アルスノート
Arsnote
轆轤は,たった一軸の回転で様々な造形を生みだす.陶芸の轆轤,漆器の木地を作ったり家具制作に使われる木工用轆轤,鍋などをつくる絞り加工も回転による造形である.新しい機械は,いつも新たな造形を生み出し,デザイナーは,その機械の個性を育てる喜びがあった.しかし近年の機械は,個性を越え始め,何でもできる汎用性を持つようになった.また,数種の機械を持てば,ひとつの地域であらゆる加工が可能となり,輸送システムは,材料の偏在性も,製品の地域性も溶解させた.地場産業は個性を持てなくなったのであろうか?この過剰な自由度のなかで,あらたな地域性や地史への注視が成された.今どこにいるのか?常にそれを考えるのがデザイン(考案)の楽しみである.消そうとしても消せないのが個性.足下を見つめれば,いやでも見えてくる.
この作品は,機械を使った一刀彫りである.一筆書きのようにサラリと彫り終える.縦5M横3M高さ0.3Mの加工が可能な,コンピュータ制御による切削機の,健康管理のために作られた.休眠中の機械は,ときどき機械体操を必要とするのだ.これは,機械を産んだものへの,管理人としてのささやかな敬意のしるしである.多くの才能を集めて生まれた汎用機が,なんとつまらぬ仕事をさせられていることだろうか.そこには遊びを知らない教育の不快が澱んでいる.「多種少量生産」という言葉だけが上澄みとしてこぼれる.
イメージ
この一連の作品のイメージは,「リズムとバランス」と言ってしまえば身も蓋も無いが,元となっている座標符(造形譜)は,お気づきのように,ゆがんだグリッド上の線だけである.このように抽象度の高い表現を,造形譜とは言い難いので,構成譜と呼んでおこう.ここでは,このデータをカッターパスとして使用しているので,「造形譜」とするには,刃物の形状を加えた切削後の形状(ポリゴンメッシュ)が必要となる.
このスクリーンは,強い日差しが室内に入るのを避け,光だけを取り込むデザインだ.リズムとバランスでほど良い光の分散が得られ,動きに富む構成は,素材の重みを軽やかにするはずだ.

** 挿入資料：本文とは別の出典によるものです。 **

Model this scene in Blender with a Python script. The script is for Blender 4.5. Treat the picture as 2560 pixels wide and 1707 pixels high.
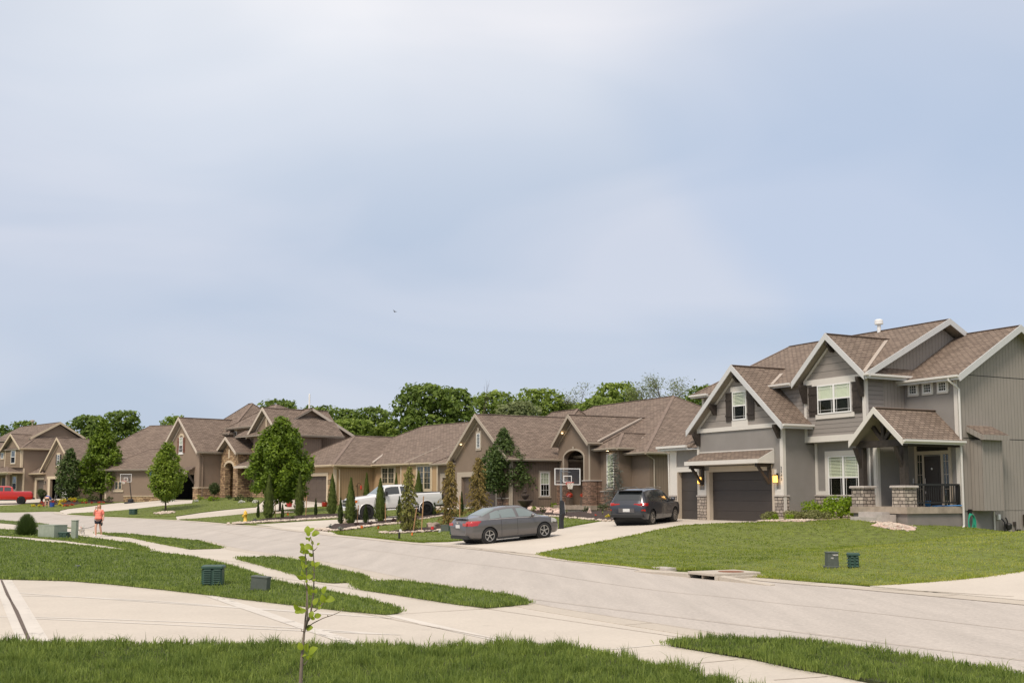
import bpy, bmesh, math, random
import numpy as np
from mathutils import Vector, Matrix
from mathutils.geometry import delaunay_2d_cdt

for o in list(bpy.data.objects): bpy.data.objects.remove(o)
S = bpy.context.scene
COL = S.collection
R = math.radians

# ---------------------------------------------------------------- camera
CAM_H = 2.12
PITCH = math.atan(270/2797.0)
F = 2797.0
cam = bpy.data.cameras.new('camera'); cam_o = bpy.data.objects.new('camera', cam); COL.objects.link(cam_o)
cam.sensor_width = 36; cam.lens = 36*F/2560; cam.clip_end = 3000; cam.clip_start = 0.1
cam.shift_y = (968.5-853.5)/2560
cam_o.location = (0, 0, CAM_H); cam_o.rotation_euler = (R(90)+PITCH, 0, 0)
S.camera = cam_o

# ---------------------------------------------------------------- sky + sun
SUN_EL, SUN_AZ = R(52), R(205)      # azimuth clockwise from +Y: behind the camera, a little left
w = bpy.data.worlds.new('World'); S.world = w; w.use_nodes = True
nt = w.node_tree; nt.nodes.clear()
def N(t, ty, **k):
    n = t.nodes.new(ty)
    for a, v in k.items(): setattr(n, a, v)
    return n
out = N(nt, 'ShaderNodeOutputWorld'); bg = N(nt, 'ShaderNodeBackground'); bg.inputs[1].default_value = 0.15
sky = N(nt, 'ShaderNodeTexSky', sky_type='NISHITA', sun_disc=False, sun_elevation=SUN_EL, sun_rotation=SUN_AZ, air_density=1.0, dust_density=2.0, ozone_density=1.5)
tc = N(nt, 'ShaderNodeTexCoord')
mp = N(nt, 'ShaderNodeMapping'); mp.inputs['Scale'].default_value = (1.0, 1.0, 3.4); mp.inputs['Rotation'].default_value = (0, 0.25, 0.2)
mp.inputs['Location'].default_value = (3.1, 0.4, 0.25)
nz = N(nt, 'ShaderNodeTexNoise'); nz.inputs['Scale'].default_value = 2.2; nz.inputs['Detail'].default_value = 4; nz.inputs['Roughness'].default_value = 0.42; nz.inputs['Distortion'].default_value = 0.9
rp = N(nt, 'ShaderNodeValToRGB'); rp.color_ramp.elements[0].position = 0.36; rp.color_ramp.elements[1].position = 0.66
rp.color_ramp.elements[0].color = (3.15, 3.65, 4.5, 1); rp.color_ramp.elements[1].color = (4.0, 4.25, 4.9, 1)
# a brighter veil of cloud higher up the sky
sx = N(nt, 'ShaderNodeSeparateXYZ')
mr = N(nt, 'ShaderNodeMapRange', interpolation_type='SMOOTHSTEP'); mr.inputs[1].default_value = 0.2; mr.inputs[2].default_value = 0.75; mr.inputs[3].default_value = 0; mr.inputs[4].default_value = 1
gr = N(nt, 'ShaderNodeMixRGB', blend_type='ADD'); gr.inputs[2].default_value = (2.6, 1.9, 1.0, 1)
# bright streak
sub = N(nt, 'ShaderNodeVectorMath', operation='DISTANCE'); sub.inputs[1].default_value = (-0.17, 0.88, 0.385)
mp2 = N(nt, 'ShaderNodeMapping'); mp2.inputs['Rotation'].default_value = (0, 0, 0)
dm = N(nt, 'ShaderNodeVectorMath', operation='MULTIPLY_ADD'); dm.inputs[1].default_value = (0.62, 1, 1.6); dm.inputs[2].default_value = (-0.065+0.0, 0, -0.23)
ms = N(nt, 'ShaderNodeMapRange', interpolation_type='SMOOTHSTEP'); ms.inputs[1].default_value = 0.34; ms.inputs[2].default_value = 0.02; ms.inputs[3].default_value = 0; ms.inputs[4].default_value = 1.0
nz2 = N(nt, 'ShaderNodeTexNoise'); nz2.inputs['Scale'].default_value = 3.0; nz2.inputs['Detail'].default_value = 3
mm = N(nt, 'ShaderNodeMath', operation='MULTIPLY')
st = N(nt, 'ShaderNodeMixRGB', blend_type='ADD'); st.inputs[2].default_value = (2.0, 1.8, 1.4, 1)
mx = N(nt, 'ShaderNodeMixRGB'); mx.inputs[0].default_value = 0.92
L = nt.links.new
L(tc.outputs['Generated'], mp.inputs[0]); L(mp.outputs[0], nz.inputs['Vector']); L(nz.outputs[0], rp.inputs[0])
L(tc.outputs['Generated'], sx.inputs[0]); L(sx.outputs[2], mr.inputs[0]); L(mr.outputs[0], gr.inputs[0]); L(rp.outputs[0], gr.inputs[1])
L(tc.outputs['Generated'], dm.inputs[0]); L(dm.outputs[0], sub.inputs[0]); L(sub.outputs['Value'], ms.inputs[0])
L(tc.outputs['Generated'], nz2.inputs['Vector']); L(ms.outputs[0], mm.inputs[0]); L(nz2.outputs[0], mm.inputs[1])
L(mm.outputs[0], st.inputs[0]); L(gr.outputs[0], st.inputs[1])
# soft diagonal cloud edge with clearer blue to the right of it
ed = N(nt, 'ShaderNodeVectorMath', operation='DOT_PRODUCT'); ed.inputs[1].default_value = (0.7326, -0.2648, 0.6271)
en = N(nt, 'ShaderNodeTexNoise'); en.inputs['Scale'].default_value = 7; en.inputs['Detail'].default_value = 5
ea = N(nt, 'ShaderNodeMath', operation='MULTIPLY_ADD'); ea.inputs[1].default_value = .06; es_ = N(nt, 'ShaderNodeMapRange', interpolation_type='SMOOTHSTEP'); es_.inputs[1].default_value = .02; es_.inputs[2].default_value = .075
ec = N(nt, 'ShaderNodeVectorMath', operation='DISTANCE'); ec.inputs[1].default_value = (0.3186, 0.9204, 0.2265)
ef = N(nt, 'ShaderNodeMapRange', interpolation_type='SMOOTHSTEP'); ef.inputs[1].default_value = .34; ef.inputs[2].default_value = .08
em = N(nt, 'ShaderNodeMath', operation='MULTIPLY'); ek = N(nt, 'ShaderNodeMath', operation='MULTIPLY'); ek.inputs[1].default_value = .5
bl_ = N(nt, 'ShaderNodeMixRGB'); bl_.inputs[2].default_value = (2.85, 3.55, 4.75, 1)
L(tc.outputs['Generated'], ed.inputs[0]); L(tc.outputs['Generated'], en.inputs['Vector']); L(en.outputs[0], ea.inputs[0]); L(ed.outputs['Value'], ea.inputs[2]); L(ea.outputs[0], es_.inputs[0])
L(tc.outputs['Generated'], ec.inputs[0]); L(ec.outputs['Value'], ef.inputs[0]); L(es_.outputs[0], em.inputs[0]); L(ef.outputs[0], em.inputs[1]); L(em.outputs[0], ek.inputs[0]); L(ek.outputs[0], bl_.inputs[0]); L(st.outputs[0], bl_.inputs[1])
L(sky.outputs[0], mx.inputs[1]); L(bl_.outputs[0], mx.inputs[2]); L(mx.outputs[0], bg.inputs[0]); L(bg.outputs[0], out.inputs[0])

sun = bpy.data.lights.new('sun', 'SUN'); sun.energy = 2.6; sun.angle = R(16); sun.color = (1.0, 0.88, 0.76)
sun_o = bpy.data.objects.new('sun', sun); COL.objects.link(sun_o)
sdir = Vector((math.sin(SUN_AZ)*math.cos(SUN_EL), math.cos(SUN_AZ)*math.cos(SUN_EL), math.sin(SUN_EL)))
sun_o.rotation_euler = sdir.to_track_quat('Z', 'Y').to_euler(); sun_o.location = (0, -20, 60)
S.view_settings.view_transform = 'Standard'; S.view_settings.look = 'None'; S.view_settings.exposure = 0.12; S.view_settings.gamma = 1
S.render.engine = 'CYCLES'
S.cycles.max_bounces = 6; S.cycles.transparent_max_bounces = 12

# ---------------------------------------------------------------- pixel <-> world helpers (measuring aid)
def ray(px, py):
    xc = (px-1280.0)/F; yc = (968.5-py)/F
    return np.array([xc, math.cos(PITCH)-yc*math.sin(PITCH), math.sin(PITCH)+yc*math.cos(PITCH)])
def atY(px, py, Y):
    r = ray(px, py); t = Y/r[1]; return (r[0]*t, Y, CAM_H+r[2]*t)
def atZ(px, py, z):
    r = ray(px, py); t = (z-CAM_H)/r[2]; return (r[0]*t, r[1]*t, z)

# ---------------------------------------------------------------- terrain
H1O = (12.18, 50.30, 0.905); A1 = -62.05
H2O = (-0.11, 78.8, 1.28);  A2 = -62.05
H3O = (-15.568, 98.56, 1.235, 1.12);  A3 = -51.0
H4O = (-30.69, 110.0, 1.647, 1.1); A4 = -50.0
H5O = (-38.745, 121.8, 1.469, 1.05); A5 = -16.0
H6O = (-50.128, 128.96, 1.694, 1.04); A6 = -46.0
def l2w(O, A, x, y, z=0):
    if len(O) > 3: x, y, z = x*O[3], y*O[3], z*O[3]
    a = R(A); return (O[0]+x*math.cos(a)-y*math.sin(a), O[1]+x*math.sin(a)+y*math.cos(a), O[2]+z)
CP = []
for p in [(0,1700),(1280,1700),(2560,1700),(0,1450),(640,1450),(1280,1450),(1280,1600),(1900,1550),(2560,1560),(300,1390),(640,1360),(1000,1400),(246,1341),(1350,1390),(1724,1436),(1032,1356)]:
    CP.append(atZ(*p, 0.0))
CP += [(0,0,0),(15,0,0),(-15,0,0),(0,-30,0),(40,-40,0),(-40,-20,.1),(-40,30,.2),(-25,20,.05),(22,5,0),(60,-10,.3)]
CP += [atZ(2171,1467,.03), atZ(840,1337,.08), atZ(600,1313,.2), atZ(440,1301,.3), atZ(325,1294,.4), atZ(150,1280,.5), atZ(0,1279,.55),
       atZ(417,1347,0), atZ(248,1333,.08), atZ(0,1303,.3), atZ(0,1345,.08), atZ(-300,1290,.5), (-80,110,.8), (-100,80,.8)]
for x, y, z in [(-8.6,0,0),(-4,0,0),(0,0,.0),(-9,6,0),(-4,-3,-.14),(.5,-1.3,.05),(4.5,-1.0,.15),(6.6,-.8,.15),(7.2,2,0),(7,3.7,-.12),(6.9,5.5,-.39),(7.5,8,-.38),(0,15,.2),(-8,-3,-.12)]:
    CP.append(l2w(H1O, A1, x, y, z))
CP += [atY(2560,1329,36), atY(2350,1354,36), atY(2150,1382,34), (16.6,44,.5), (13.0,42,.3), atZ(2560,1430,.25), (26,36,.9), (30,25,.7), (26,20,.35), (34,45,1.0), (40,30,1.0)]
for x, y, z in [(-12,0,0),(-6,0,0),(0,0,0),(0,3.0,-.12),(2.2,3.0,-.42),(4.4,3.2,-.45),(8.5,5.0,-.35),(-6,-4,-.25),(4,20,.6)]: CP.append(l2w(H2O, A2, x, y, z))
for x, y, z in [(-8.6,0,0),(0,0,0),(0,3.6,.1),(9,3.6,-.05),(0,16,.5)]: CP.append(l2w(H3O, A3, x, y, z))
for x, y, z in [(-7.3,0,0),(0,0,0),(0,2,.15),(4,1.5,.2),(9,3,.2),(0,14,.6)]: CP.append(l2w(H4O, A4, x, y, z))
for x, y, z in [(-6,0,0),(0,0,0),(-3,12,.5)]: CP.append(l2w(H5O, A5, x, y, z))
for x, y, z in [(-12.5,0,0),(0,0,0),(-13,-2,0),(-24,-2,0),(-12,12,.4)]: CP.append(l2w(H6O, A6, x, y, z))
CP += [(30,80,1.4),(0,115,2.0),(-30,150,2.3),(-90,170,2.6),(60,120,2.2),(-62,108,1.0),(-56,104,.85),(8,70,1.2),(90,60,1.8),(60,40,1.3), atY(922,1296,72), atY(1066,1286,75.5), atY(1590,1319,49.8)]
CP = np.array(CP, float)
_c2 = 9.0
def _phi(d2): return np.sqrt(d2+_c2)
_D = ((CP[:, None, :2]-CP[None, :, :2])**2).sum(2)
_n = len(CP)
_A = np.zeros((_n+3, _n+3)); _A[:_n, :_n] = _phi(_D) - np.eye(_n)*0.25
_Pm = np.c_[np.ones(_n), CP[:, :2]/50]; _A[:_n, _n:] = _Pm; _A[_n:, :_n] = _Pm.T
_w = np.linalg.solve(_A, np.r_[CP[:, 2], 0, 0, 0])
def hz(X, Y):
    X = np.atleast_1d(np.asarray(X, float)); Y = np.atleast_1d(np.asarray(Y, float))
    o = np.zeros(X.shape); Xf = X.ravel(); Yf = Y.ravel(); of = o.ravel()
    for i in range(0, len(Xf), 20000):
        a = Xf[i:i+20000]; b = Yf[i:i+20000]
        d2 = (a[:, None]-CP[None, :, 0])**2+(b[:, None]-CP[None, :, 1])**2
        z = _phi(d2)@_w[:_n] + _w[_n] + _w[_n+1]*a/50 + _w[_n+2]*b/50
        r = np.sqrt((a+10)**2+(b-60)**2); k = np.clip((r-110)/60, 0, 1); k = k*k*(3-2*k)
        z = np.clip(z, -0.3, 3.0)
        of[i:i+20000] = z*(1-k)+2.2*k*np.clip((b+20)/100, 0, 1)
    return of.reshape(X.shape)
def hz1(x, y): return float(hz(x, y)[0])
def G(px, py):
    """point of the real ground seen at a pixel of the photograph"""
    r = ray(px, py); t = np.concatenate([np.arange(8, 60, .2), np.arange(60, 180, .4)])
    X = r[0]*t; Y = r[1]*t; Z = CAM_H+r[2]*t
    d = Z-hz(X, Y); i = np.where(d <= 0)[0]
    if len(i) == 0: return (X[-1], Y[-1], hz1(X[-1], Y[-1]))
    i = max(i[0], 1); k = d[i-1]/(d[i-1]-d[i]); x = X[i-1]+(X[i]-X[i-1])*k; y = Y[i-1]+(Y[i]-Y[i-1])*k
    return (x, y, hz1(x, y))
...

構成譜とは,生物分類学で例えれば,脊椎動物(亜網)といった感じの分類レベルで,海,草原,山河,天空に躍動する能力を生む造形構成の基本形式の一種を意味するわけだ.もっとも,人為による構成譜でそれに匹敵するものは,せいぜい車輪やスクリューのような回転軸をもつ機械ぐらいであろう.このような構成譜は,世界の様相を変えるほどの増殖をしたのだから,簡単だからと言って甘く見てはならない.
造形譜からの実制作
構成譜の解釈は自由度が高いので,実制作者(製作家,パフォーマー)にとっては作り甲斐のある仕事である.この作品の場合には,構成譜を少々編形し,一本の線を2本のカッターパスに変えている.カッターパスとは,NC切削機(NCルーター,NCフライス盤)の回転する刃の通り道である.これを複線にすることで,刃物の形状と切削断面を若干ではあるが変化させ,不自然な太さを避け,切削性も改善させているている.ポンペイの遺跡で灰の空洞を石膏取りするよう.発泡材に残るカッターパスの痕跡を雌型とし,特殊石膏を注入して製作した.